Dáil debates
Tuesday, 17 February 2015
Ceisteanna - Questions - Priority Questions
Installation Aid Scheme Eligibility
2:45 pm
Simon Coveney (Cork South Central, Fine Gael) | Oireachtas source
I thank multiple Deputies for raising this issue, which has been an issue for me for quite a while. I thank Macra na Feirme, which has been engaged in the issue long before it became a campaigning issue for some people, over the past number of weeks. Other farming organisations have been involved.
In 2008, the decision was made to shut down installation aid. Farmers were planning to get installation aid as part of their business plans. All of a sudden, the scheme was shut down and they found themselves without the assistance to get started that many of their peers had a few months earlier. In the new CAP, where we pushed hard to get positive discrimination in favour of young farmers to get more people young people into farming, the definition of young farmer was someone who came into farming within the past five years under the age of 40. This means many young farmers under the age of 40, who started farming between 2008 and 2010, missed out on installation aid and are now missing out on getting special treatment and top-up payments as young farmers. This group of farmers numbers in the hundreds, not in the thousands. I have been trying to find a way to get them into the category of young farmer but this has been ruled out by the Commission over and over again. There is a clear definition in the regulation.
We have looked at how we can use the national reserve to do it. In order to give someone preferential treatment under the national reserve, they must be in a category referred to as disadvantaged.
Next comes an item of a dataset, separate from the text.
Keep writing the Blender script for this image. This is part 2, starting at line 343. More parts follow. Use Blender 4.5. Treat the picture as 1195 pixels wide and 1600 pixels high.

There must be a reason to pay them extra and so we have been trying to convince the Commission, successfully, that this group of people who missed out on installation aid and are now missing out on being in the category of young farmer, are disadvantaged because they missed out on both supports. As a result, we can help them with the national reserve. That is how it will work.
If a farmer is in that category and his or her payment is below the national average, he or she can apply under phase 2 of the national reserve allocations and we should be able to increase the entitlements to the national average, which will make a big difference for many young farmers.